Quand on a besoin de s’authentifier sur un site web, il suffit de cliquer sur l’icône, la base est présentée, et un clic sur l’entrée voulue effectue la saisie automatique des username et password.
Il existe une application KeeWeb spécifique pour Nextcloud, qui permet d’ouvrir des bases de mots de passe au format KeePass dans Nextcloud avec Keeweb juste en cliquant sur un fichier *.kdbx dans l’explorateur de fichiers de Nextcloud. Le service semblant d’un intérêt limité et la procédure d’installation un peu complexe, cette application n’a pas été testée.
On trouve une offre assez riche dans le domaine des logiciels libres pour réaliser une gestion nomade des mots de passe. Néanmoins, certains logiciels sont perfectibles, bien que “faisant le job”, au prix de quelques limitations.

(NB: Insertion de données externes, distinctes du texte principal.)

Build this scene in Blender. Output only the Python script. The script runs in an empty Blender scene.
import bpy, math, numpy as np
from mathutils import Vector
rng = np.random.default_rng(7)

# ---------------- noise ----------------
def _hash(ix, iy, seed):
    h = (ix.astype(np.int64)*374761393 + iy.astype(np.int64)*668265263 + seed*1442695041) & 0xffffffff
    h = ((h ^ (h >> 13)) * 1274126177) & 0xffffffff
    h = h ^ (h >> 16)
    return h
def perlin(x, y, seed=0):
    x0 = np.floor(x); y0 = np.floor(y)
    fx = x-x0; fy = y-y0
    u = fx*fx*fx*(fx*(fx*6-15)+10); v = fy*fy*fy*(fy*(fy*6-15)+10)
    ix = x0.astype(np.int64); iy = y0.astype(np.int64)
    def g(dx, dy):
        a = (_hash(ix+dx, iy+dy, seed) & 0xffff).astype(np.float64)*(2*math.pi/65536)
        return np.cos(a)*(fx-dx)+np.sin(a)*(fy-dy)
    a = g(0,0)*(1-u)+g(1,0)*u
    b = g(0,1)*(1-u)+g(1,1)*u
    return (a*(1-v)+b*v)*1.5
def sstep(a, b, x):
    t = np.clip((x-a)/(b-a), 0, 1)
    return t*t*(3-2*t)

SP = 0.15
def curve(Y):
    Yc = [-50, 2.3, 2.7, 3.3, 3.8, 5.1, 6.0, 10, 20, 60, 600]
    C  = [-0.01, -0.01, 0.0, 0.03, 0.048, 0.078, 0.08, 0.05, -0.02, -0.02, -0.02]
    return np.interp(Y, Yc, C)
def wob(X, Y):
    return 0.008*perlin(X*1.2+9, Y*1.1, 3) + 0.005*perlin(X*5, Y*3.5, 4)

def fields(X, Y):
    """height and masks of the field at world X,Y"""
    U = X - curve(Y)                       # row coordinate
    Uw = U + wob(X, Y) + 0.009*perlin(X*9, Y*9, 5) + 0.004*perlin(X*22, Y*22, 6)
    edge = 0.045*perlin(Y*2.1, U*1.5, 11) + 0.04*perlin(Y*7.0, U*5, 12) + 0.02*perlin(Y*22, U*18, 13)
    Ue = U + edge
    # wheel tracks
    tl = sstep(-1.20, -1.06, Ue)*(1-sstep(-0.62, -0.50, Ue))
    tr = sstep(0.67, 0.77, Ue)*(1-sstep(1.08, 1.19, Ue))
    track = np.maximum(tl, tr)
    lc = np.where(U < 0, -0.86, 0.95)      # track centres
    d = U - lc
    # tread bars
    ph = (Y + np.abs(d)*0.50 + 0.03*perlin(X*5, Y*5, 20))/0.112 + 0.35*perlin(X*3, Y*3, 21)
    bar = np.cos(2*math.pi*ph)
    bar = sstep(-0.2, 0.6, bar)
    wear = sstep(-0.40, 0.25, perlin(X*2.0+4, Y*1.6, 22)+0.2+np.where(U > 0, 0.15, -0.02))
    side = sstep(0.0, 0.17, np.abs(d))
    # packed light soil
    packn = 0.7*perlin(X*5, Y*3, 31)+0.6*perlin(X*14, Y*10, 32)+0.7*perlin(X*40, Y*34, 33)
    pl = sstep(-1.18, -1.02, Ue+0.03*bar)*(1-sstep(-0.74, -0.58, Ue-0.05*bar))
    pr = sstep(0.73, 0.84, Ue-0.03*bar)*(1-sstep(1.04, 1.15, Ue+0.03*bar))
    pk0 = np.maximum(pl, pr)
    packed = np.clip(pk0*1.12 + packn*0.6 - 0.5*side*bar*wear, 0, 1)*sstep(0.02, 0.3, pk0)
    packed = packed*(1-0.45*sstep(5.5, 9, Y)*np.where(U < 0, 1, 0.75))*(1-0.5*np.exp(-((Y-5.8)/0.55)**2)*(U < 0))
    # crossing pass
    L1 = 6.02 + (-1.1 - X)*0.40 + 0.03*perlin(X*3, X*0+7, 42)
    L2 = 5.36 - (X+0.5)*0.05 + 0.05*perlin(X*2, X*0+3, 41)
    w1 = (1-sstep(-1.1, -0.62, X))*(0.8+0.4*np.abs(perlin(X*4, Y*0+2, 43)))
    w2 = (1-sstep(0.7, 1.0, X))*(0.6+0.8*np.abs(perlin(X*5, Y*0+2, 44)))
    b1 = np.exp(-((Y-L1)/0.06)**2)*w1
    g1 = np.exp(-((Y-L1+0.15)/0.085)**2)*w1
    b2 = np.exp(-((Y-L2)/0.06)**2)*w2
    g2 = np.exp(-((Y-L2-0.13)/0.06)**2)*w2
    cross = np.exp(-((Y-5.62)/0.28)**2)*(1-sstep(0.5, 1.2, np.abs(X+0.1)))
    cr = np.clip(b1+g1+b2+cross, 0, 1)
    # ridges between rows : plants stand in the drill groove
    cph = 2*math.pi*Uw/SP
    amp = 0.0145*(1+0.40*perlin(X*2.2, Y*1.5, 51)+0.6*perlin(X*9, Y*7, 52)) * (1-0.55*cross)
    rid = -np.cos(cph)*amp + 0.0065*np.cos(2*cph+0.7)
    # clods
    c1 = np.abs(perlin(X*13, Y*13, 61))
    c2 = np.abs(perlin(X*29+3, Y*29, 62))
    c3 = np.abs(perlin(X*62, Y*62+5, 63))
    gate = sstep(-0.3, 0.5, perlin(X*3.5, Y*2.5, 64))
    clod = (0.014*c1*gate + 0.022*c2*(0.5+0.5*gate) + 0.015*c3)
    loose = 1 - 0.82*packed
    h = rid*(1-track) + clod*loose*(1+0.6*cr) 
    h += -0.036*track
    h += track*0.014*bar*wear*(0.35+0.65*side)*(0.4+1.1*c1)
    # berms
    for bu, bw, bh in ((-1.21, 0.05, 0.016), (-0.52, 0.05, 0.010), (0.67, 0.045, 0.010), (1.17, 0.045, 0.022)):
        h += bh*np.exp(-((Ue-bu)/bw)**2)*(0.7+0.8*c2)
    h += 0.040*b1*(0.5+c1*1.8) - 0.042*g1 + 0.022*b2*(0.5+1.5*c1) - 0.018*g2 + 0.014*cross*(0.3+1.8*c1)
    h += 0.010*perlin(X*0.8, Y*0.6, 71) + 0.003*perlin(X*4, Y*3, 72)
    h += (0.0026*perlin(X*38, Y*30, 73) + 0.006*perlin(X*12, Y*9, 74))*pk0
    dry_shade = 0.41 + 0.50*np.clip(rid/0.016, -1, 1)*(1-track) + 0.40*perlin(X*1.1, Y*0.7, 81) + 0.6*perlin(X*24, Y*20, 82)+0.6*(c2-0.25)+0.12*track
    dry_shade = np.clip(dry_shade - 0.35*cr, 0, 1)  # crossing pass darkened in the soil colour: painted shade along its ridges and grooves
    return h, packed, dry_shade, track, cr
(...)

Le choix reste entre les 2 grandes familles - les KeePass* et KeeWeb - et pourrait se résumer ainsi :
les KeePass* : fonctionnement simple, non prévu pour être nomade à l’origine, mais peut être “trompé” et rendu nomade en stockant les bases de mots de passe sur le cloud ; si les applications desktop sont sans conteste opérationnelles, les applications mobile sont plus inégales, et l’accès cloud sur ces dernières devrait être limité à un usage en lecture ;
KeeWeb : une application très riche et complète, mais probablement trop complexe pour un utilisateur peu à l’aise avec l’outil informatique ; l’appli web permet de pallier l’absence d’appli mobile, mais présente quelques limitations par rapport à l’appli desktop.